How I run games with kids
This quick start was written by everweird.world. I make fun and horrible things for RPGs and I play a lot of games with kids.
A home base
In the game I play most frequently with kids age 7-12, our setting is a school for adventurers set high in the mountains.
The valley below was once invaded by monsters who travelled over and under the mountains to wipe out all the towns and villages there. During this event, all the people of the valley learned to work together to defeat the monsters. Where there were once separate villages for elves, dwarves, dragonborn, humans, gnomes, and others, there was now just one home for everyone.
The people decided to found a school where new generations could learn about monsters and become great adventurers who would protect the valley from further invasions. They built the school in the mountains where they could keep an eye on the land beyond, to watch for gathering monster hordes.
At that school, the PCs are students. They meet teachers of different specialities: potions, sorcery, monster-handling. These teachers take groups of students out on adventures.
One-shots
For each session, a teacher comes to the kids with a problem that requires an adventure to solve. The teacher usually (but not always) accompanies the kids to help them out if they get in real trouble.

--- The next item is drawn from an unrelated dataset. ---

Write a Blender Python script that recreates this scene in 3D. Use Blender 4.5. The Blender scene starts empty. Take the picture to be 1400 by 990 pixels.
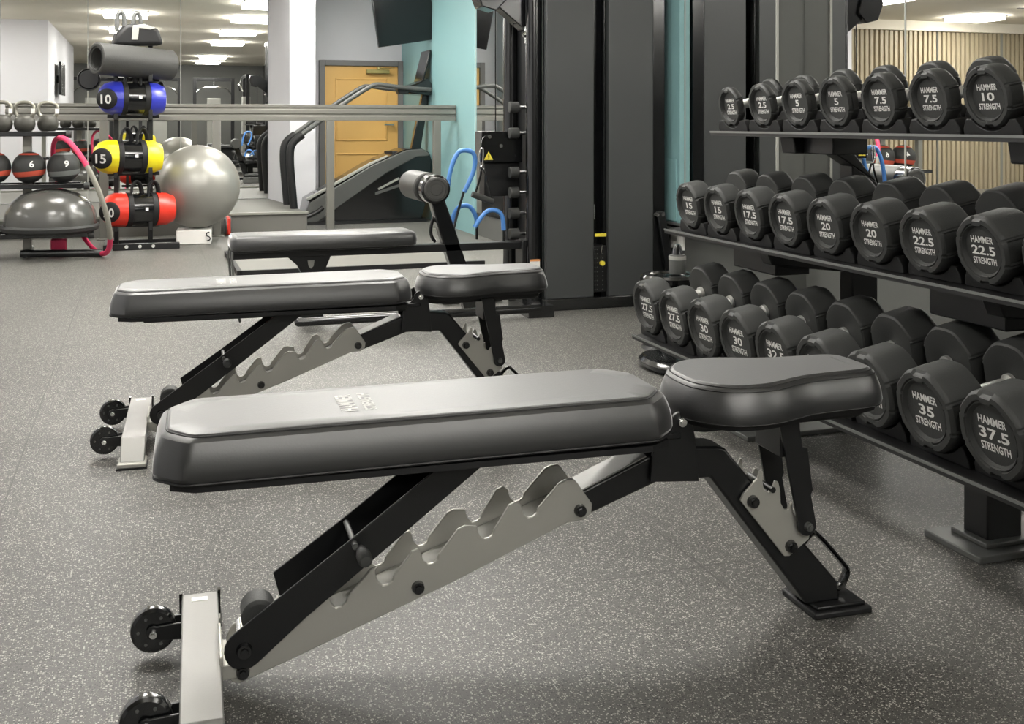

I use One-Shot Wonders from Role Play Press almost exclusively for session ideas. The book is a perfect blend of high fantasy and whimsy and describes adventures that don’t rely on combat. It also doesn’t feature hard stats so it’s easy to adapt for any lighter rules system.
More resources
The Young Adventurers’ Guides from D&D are fun introductions to the world of D&D–the monsters, classes, magic, etc. But they do not contain any rules. This guide is meant to present rules that can be used with those books.
The DnD Adventure Club publishes a simplified rules guide and a new adventure for kids each month. It’s meant to give kids the tools to run games themselves (as is this guide here).
Adventure with Muk is an activity book and introduction to D&D from D&D themselves. It doesn’t provide a lot of tools for running games but it can be a soft introduction for younger kids interested in D&D.